:: DATA ::
########################################
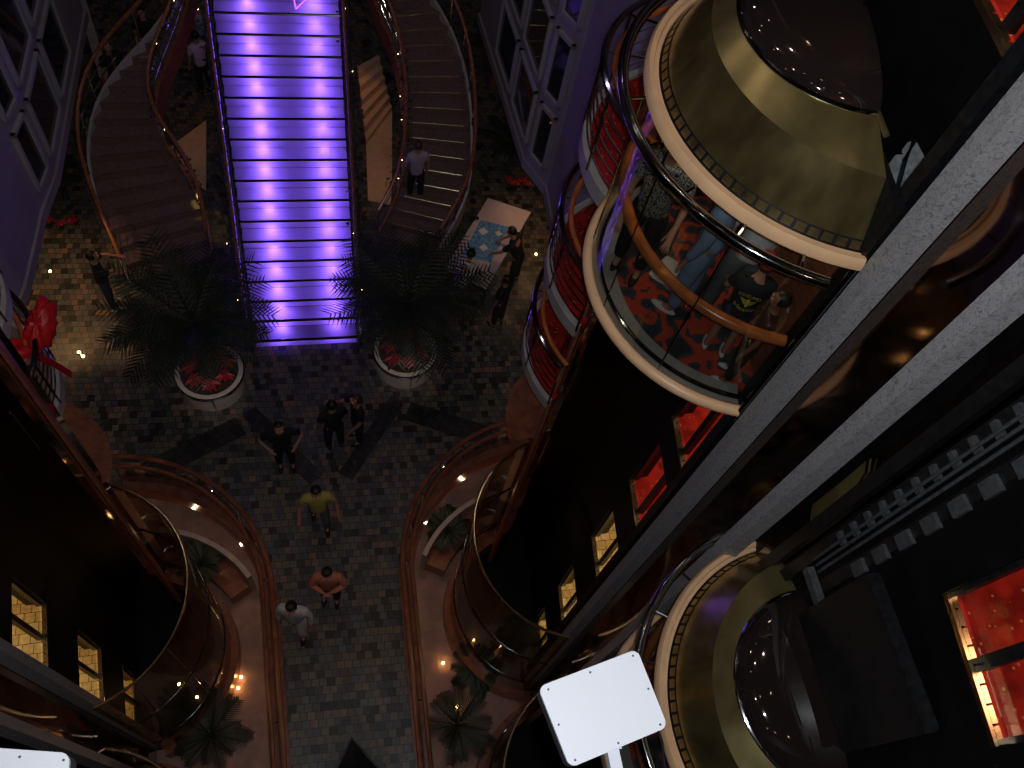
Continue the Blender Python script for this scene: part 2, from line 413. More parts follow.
for s, side in ((1, 'right'), (-1, 'left')):
    # curved lobby railing
    r = thing('curved_railing', 'curved brown wooden railing edging the sunken bay on the %s of the tiled floor' % side, 'railing', (*mir((1.0, 4.2), s), 0))
    c1 = mp(bay_curve(.03), s); c0 = mp(bay_curve(-.13), s); cm = mp(bay_curve(-.04), s)
    bm = bm_new(); add_tube(bm, [(x, y, .98) for x, y in c1], .045, 8); obj('handrail', bm, 'rwood', r, True)
    bm = bm_new(); add_tube(bm, [(x, y, .93) for x, y in c0], .035, 8); obj('handrail', bm, 'rwood', r, True)
    bm = bm_new()
    for i in range(len(cm) - 1):
        (xa, ya), (xb, yb) = cm[i], cm[i + 1]
        vs = [bm.verts.new(p) for p in ((xa, ya, .02), (xb, yb, .02), (xb, yb, .9), (xa, ya, .9))]; bm.faces.new(vs)
    obj('glass_panel', bm, 'g_rail', r)
    for i in range(0, len(cm), 4):
        x, y = cm[i]; bm = bm_new(); add_tube(bm, [(x, y, 0.), (x, y, .93)], .018, 6)
        add_tube(bm, [(x, y, .90), (*c1[i], .94)], .012, 6); add_tube(bm, [(x, y, .88), (*c0[i], .90)], .012, 6)
        obj('post', bm, 'chrome', r)
    bm = bm_new()
    pb = mp(bay_curve(.06), s); pc = mp(bay_curve(-.2), s)
    for i in range(len(pb) - 1): add_prism(bm, [pb[i], pb[i + 1], pc[i + 1], pc[i]], -.4, .035)
    obj('kerb', bm, 'rwood', r)
    # glazed lift enclosure standing in the bay
    for (cx, cy), top, lab in ((CA, 2.4, 'tall curved glass lift enclosure rising beside the %s railing, open dark shaft inside' % side), (CB, .9, 'glass lift enclosure at the bottom edge of the picture inside the %s bay' % side)):
        px, py = mir((cx, cy), s)
        e = thing('glass_lift_enclosure', lab, 'glass enclosure', (px, py, -2.8))
        half = math.radians(79 if cy > 2 else 76.5)
        mid = PI - TH if s > 0 else TH
        a0, a1 = mid - half, mid + half
        bm = bm_new(); add_lathe(bm, (px, py, 0), [(1.74, -2.3), (1.74, top)], a0, a1, 40); obj('glass_wall', bm, 'g_tube', e, True)
        for z, m, rr in ((top, 'gold', .024), (top - 2.0, 'dchrome', .020), (top - 3.8, 'dchrome', .018)):
            bm = bm_new(); add_tube(bm, [(px + 1.74 * math.cos(a0 + (a1 - a0) * i / 44), py + 1.74 * math.sin(a0 + (a1 - a0) * i / 44), z) for i in range(45)], rr, 6); obj('rim', bm, m, e, True)
        for f in (.25, .5, .75):
            a = a0 + (a1 - a0) * f
            bm = bm_new(); add_tube(bm, [(px + 1.74 * math.cos(a), py + 1.74 * math.sin(a), -2.3), (px + 1.74 * math.cos(a), py + 1.74 * math.sin(a), top)], .008, 5); obj('seam', bm, 'dchrome', e)
        bm = bm_new(); add_lathe(bm, (px, py, 0), [(1.60, -2.8), (1.86, -2.8), (1.86, -2.3), (1.60, -2.3)], a0, a1, 40, True); obj('plinth', bm, 'rwood', e, True)
        bm = bm_new(); add_lathe(bm, (px, py, 0), [(.02, -2.78), (1.6, -2.78)], a0, a1, 30); obj('shaft_bottom', bm, 'black', e)
    # curved bench between enclosure and railing
    e = thing('curved_bench', 'curved brown bench with pale back between the %s railing and the glass enclosure' % side, 'bench', (*mir((2.2, 5.6), s), -2.8))
    px, py = mir(CA, s); A0, A1 = (math.radians(100), math.radians(150)) if s > 0 else (math.radians(30), math.radians(80))
    bm = bm_new(); add_lathe(bm, (px, py, -2.8), [(2.0, 0), (2.0, .45), (2.45, .45), (2.45, 0)], A0, A1, 20, True); obj('seat', bm, 'rwood', e)
    bm = bm_new(); add_lathe(bm, (px, py, -2.8), [(2.45, 0), (2.45, .95), (2.55, .95), (2.55, 0)], A0, A1, 20, True); obj('backrest', bm, 'stone', e)

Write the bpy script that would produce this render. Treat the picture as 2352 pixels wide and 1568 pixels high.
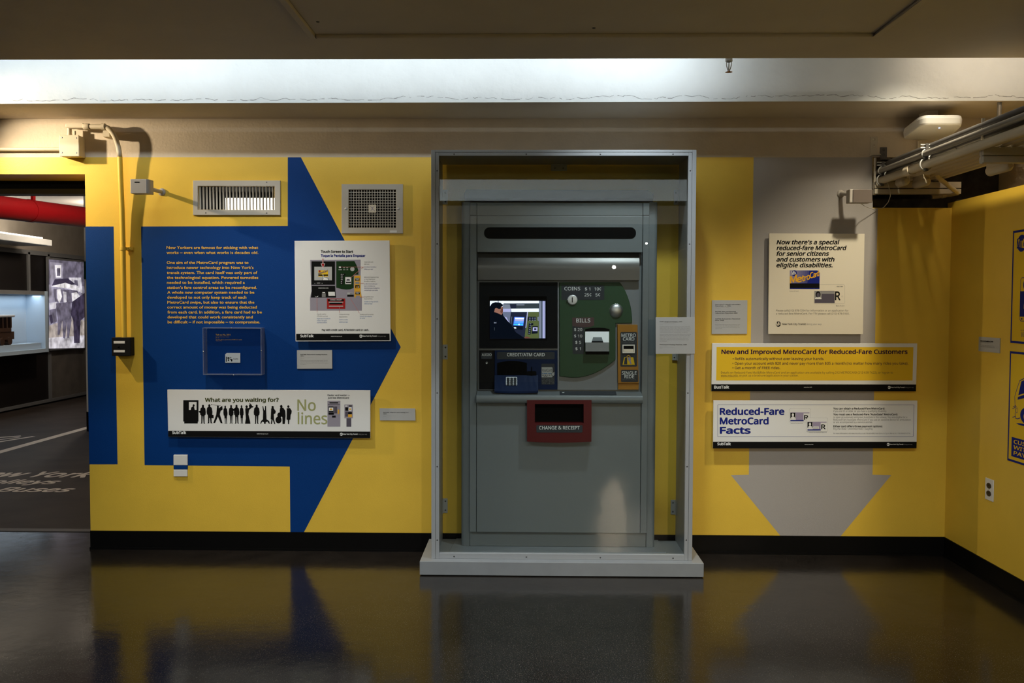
import bpy, bmesh, math, random
from mathutils import Vector, Matrix
random.seed(7)
for o in list(bpy.data.objects): bpy.data.objects.remove(o)
SC = bpy.context.scene; COL = SC.collection
# ------------------------------------------------------------------ camera
FOC, PIT, YAW, ROL, HCAM = 2081.7, 0.04009, 0.01778, 0.002916, 1.4298
DCAM = FOC / 400.0
_f = Vector((-math.sin(YAW) * math.cos(PIT), math.cos(YAW) * math.cos(PIT), -math.sin(PIT)))
_r = Vector((math.cos(YAW), math.sin(YAW), 0)); _u = _r.cross(_f)
RGT = math.cos(ROL) * _r + math.sin(ROL) * _u; UPV = -math.sin(ROL) * _r + math.cos(ROL) * _u; FWD = _f
CAM = Vector((0, -DCAM, HCAM))
cd = bpy.data.cameras.new('camera'); cam = bpy.data.objects.new('camera', cd); COL.objects.link(cam)
cam.matrix_world = Matrix(((RGT.x, UPV.x, -FWD.x, CAM.x), (RGT.y, UPV.y, -FWD.y, CAM.y), (RGT.z, UPV.z, -FWD.z, CAM.z), (0, 0, 0, 1)))
cd.sensor_width = 36; cd.lens = FOC * 36 / 2352; cd.clip_start = .05; cd.clip_end = 60
SC.camera = cam
# ------------------------------------------------------------------ world, light, exposure
SC.view_settings.view_transform = 'Standard'; SC.view_settings.look = 'None'
SC.view_settings.gamma = 1; SC.view_settings.use_curve_mapping = False
SC.view_settings.exposure = 0.3
wd = bpy.data.worlds.new('world'); SC.world = wd; wd.use_nodes = True
wd.node_tree.nodes['Background'].inputs[0].default_value = (1, .9, .75, 1)
wd.node_tree.nodes['Background'].inputs[1].default_value = 0.004

def spot(name, loc, target, watts, color, size=100, blend=.8, radius=.04):
    l = bpy.data.lights.new(name, 'SPOT'); o = bpy.data.objects.new(name, l); COL.objects.link(o)
    l.energy = watts; l.color = color; l.spot_size = math.radians(size); l.spot_blend = blend; l.shadow_soft_size = radius
    o.location = loc; d = Vector(target) - Vector(loc); o.rotation_euler = d.to_track_quat('-Z', 'Y').to_euler()
    return o
def bulb(name, loc, watts, color, radius=.06):
    l = bpy.data.lights.new(name, 'POINT'); o = bpy.data.objects.new(name, l); COL.objects.link(o)
    l.energy = watts; l.color = color; l.shadow_soft_size = radius; o.location = loc
    return o
def strip(name, loc, sx, sy, watts, color, rot=(0, 0, 0)):
    l = bpy.data.lights.new(name, 'AREA'); o = bpy.data.objects.new(name, l); COL.objects.link(o)
    l.shape = 'RECTANGLE'; l.size = sx; l.size_y = sy; l.energy = watts; l.color = color
    o.location = loc; o.rotation_euler = rot
    return o
COOL = (.84, .94, 1.0); NEUT = (1, .93, .82); WARM = (1, .78, .5)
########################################
:: TASK TO CARRY OUT ::
Quote the data above in full and without alteration; skip the pictures.

:: SOLUTION ::
Continue the Blender Python script for this scene: part 2, from line 413. More parts follow.
for s, side in ((1, 'right'), (-1, 'left')):
    # curved lobby railing
    r = thing('curved_railing', 'curved brown wooden railing edging the sunken bay on the %s of the tiled floor' % side, 'railing', (*mir((1.0, 4.2), s), 0))
    c1 = mp(bay_curve(.03), s); c0 = mp(bay_curve(-.13), s); cm = mp(bay_curve(-.04), s)
    bm = bm_new(); add_tube(bm, [(x, y, .98) for x, y in c1], .045, 8); obj('handrail', bm, 'rwood', r, True)
    bm = bm_new(); add_tube(bm, [(x, y, .93) for x, y in c0], .035, 8); obj('handrail', bm, 'rwood', r, True)
    bm = bm_new()
    for i in range(len(cm) - 1):
        (xa, ya), (xb, yb) = cm[i], cm[i + 1]
        vs = [bm.verts.new(p) for p in ((xa, ya, .02), (xb, yb, .02), (xb, yb, .9), (xa, ya, .9))]; bm.faces.new(vs)
    obj('glass_panel', bm, 'g_rail', r)
    for i in range(0, len(cm), 4):
        x, y = cm[i]; bm = bm_new(); add_tube(bm, [(x, y, 0.), (x, y, .93)], .018, 6)
        add_tube(bm, [(x, y, .90), (*c1[i], .94)], .012, 6); add_tube(bm, [(x, y, .88), (*c0[i], .90)], .012, 6)
        obj('post', bm, 'chrome', r)
    bm = bm_new()
    pb = mp(bay_curve(.06), s); pc = mp(bay_curve(-.2), s)
    for i in range(len(pb) - 1): add_prism(bm, [pb[i], pb[i + 1], pc[i + 1], pc[i]], -.4, .035)
    obj('kerb', bm, 'rwood', r)
    # glazed lift enclosure standing in the bay
    for (cx, cy), top, lab in ((CA, 2.4, 'tall curved glass lift enclosure rising beside the %s railing, open dark shaft inside' % side), (CB, .9, 'glass lift enclosure at the bottom edge of the picture inside the %s bay' % side)):
        px, py = mir((cx, cy), s)
        e = thing('glass_lift_enclosure', lab, 'glass enclosure', (px, py, -2.8))
        half = math.radians(79 if cy > 2 else 76.5)
        mid = PI - TH if s > 0 else TH
        a0, a1 = mid - half, mid + half
        bm = bm_new(); add_lathe(bm, (px, py, 0), [(1.74, -2.3), (1.74, top)], a0, a1, 40); obj('glass_wall', bm, 'g_tube', e, True)
        for z, m, rr in ((top, 'gold', .024), (top - 2.0, 'dchrome', .020), (top - 3.8, 'dchrome', .018)):
            bm = bm_new(); add_tube(bm, [(px + 1.74 * math.cos(a0 + (a1 - a0) * i / 44), py + 1.74 * math.sin(a0 + (a1 - a0) * i / 44), z) for i in range(45)], rr, 6); obj('rim', bm, m, e, True)
        for f in (.25, .5, .75):
            a = a0 + (a1 - a0) * f
            bm = bm_new(); add_tube(bm, [(px + 1.74 * math.cos(a), py + 1.74 * math.sin(a), -2.3), (px + 1.74 * math.cos(a), py + 1.74 * math.sin(a), top)], .008, 5); obj('seam', bm, 'dchrome', e)
        bm = bm_new(); add_lathe(bm, (px, py, 0), [(1.60, -2.8), (1.86, -2.8), (1.86, -2.3), (1.60, -2.3)], a0, a1, 40, True); obj('plinth', bm, 'rwood', e, True)
        bm = bm_new(); add_lathe(bm, (px, py, 0), [(.02, -2.78), (1.6, -2.78)], a0, a1, 30); obj('shaft_bottom', bm, 'black', e)
    # curved bench between enclosure and railing
    e = thing('curved_bench', 'curved brown bench with pale back between the %s railing and the glass enclosure' % side, 'bench', (*mir((2.2, 5.6), s), -2.8))
    px, py = mir(CA, s); A0, A1 = (math.radians(100), math.radians(150)) if s > 0 else (math.radians(30), math.radians(80))
    bm = bm_new(); add_lathe(bm, (px, py, -2.8), [(2.0, 0), (2.0, .45), (2.45, .45), (2.45, 0)], A0, A1, 20, True); obj('seat', bm, 'rwood', e)
    bm = bm_new(); add_lathe(bm, (px, py, -2.8), [(2.45, 0), (2.45, .95), (2.55, .95), (2.55, 0)], A0, A1, 20, True); obj('backrest', bm, 'stone', e)

Write the bpy script that would produce this render. Treat the picture as 2352 pixels wide and 1568 pixels high.
import bpy, bmesh, math, random
from mathutils import Vector, Matrix
random.seed(7)
for o in list(bpy.data.objects): bpy.data.objects.remove(o)
SC = bpy.context.scene; COL = SC.collection
# ------------------------------------------------------------------ camera
FOC, PIT, YAW, ROL, HCAM = 2081.7, 0.04009, 0.01778, 0.002916, 1.4298
DCAM = FOC / 400.0
_f = Vector((-math.sin(YAW) * math.cos(PIT), math.cos(YAW) * math.cos(PIT), -math.sin(PIT)))
_r = Vector((math.cos(YAW), math.sin(YAW), 0)); _u = _r.cross(_f)
RGT = math.cos(ROL) * _r + math.sin(ROL) * _u; UPV = -math.sin(ROL) * _r + math.cos(ROL) * _u; FWD = _f
CAM = Vector((0, -DCAM, HCAM))
cd = bpy.data.cameras.new('camera'); cam = bpy.data.objects.new('camera', cd); COL.objects.link(cam)
cam.matrix_world = Matrix(((RGT.x, UPV.x, -FWD.x, CAM.x), (RGT.y, UPV.y, -FWD.y, CAM.y), (RGT.z, UPV.z, -FWD.z, CAM.z), (0, 0, 0, 1)))
cd.sensor_width = 36; cd.lens = FOC * 36 / 2352; cd.clip_start = .05; cd.clip_end = 60
SC.camera = cam
# ------------------------------------------------------------------ world, light, exposure
SC.view_settings.view_transform = 'Standard'; SC.view_settings.look = 'None'
SC.view_settings.gamma = 1; SC.view_settings.use_curve_mapping = False
SC.view_settings.exposure = 0.3
wd = bpy.data.worlds.new('world'); SC.world = wd; wd.use_nodes = True
wd.node_tree.nodes['Background'].inputs[0].default_value = (1, .9, .75, 1)
wd.node_tree.nodes['Background'].inputs[1].default_value = 0.004

def spot(name, loc, target, watts, color, size=100, blend=.8, radius=.04):
    l = bpy.data.lights.new(name, 'SPOT'); o = bpy.data.objects.new(name, l); COL.objects.link(o)
    l.energy = watts; l.color = color; l.spot_size = math.radians(size); l.spot_blend = blend; l.shadow_soft_size = radius
    o.location = loc; d = Vector(target) - Vector(loc); o.rotation_euler = d.to_track_quat('-Z', 'Y').to_euler()
    return o
def bulb(name, loc, watts, color, radius=.06):
    l = bpy.data.lights.new(name, 'POINT'); o = bpy.data.objects.new(name, l); COL.objects.link(o)
    l.energy = watts; l.color = color; l.shadow_soft_size = radius; o.location = loc
    return o
def strip(name, loc, sx, sy, watts, color, rot=(0, 0, 0)):
    l = bpy.data.lights.new(name, 'AREA'); o = bpy.data.objects.new(name, l); COL.objects.link(o)
    l.shape = 'RECTANGLE'; l.size = sx; l.size_y = sy; l.energy = watts; l.color = color
    o.location = loc; o.rotation_euler = rot
    return o
COOL = (.84, .94, 1.0); NEUT = (1, .93, .82); WARM = (1, .78, .5)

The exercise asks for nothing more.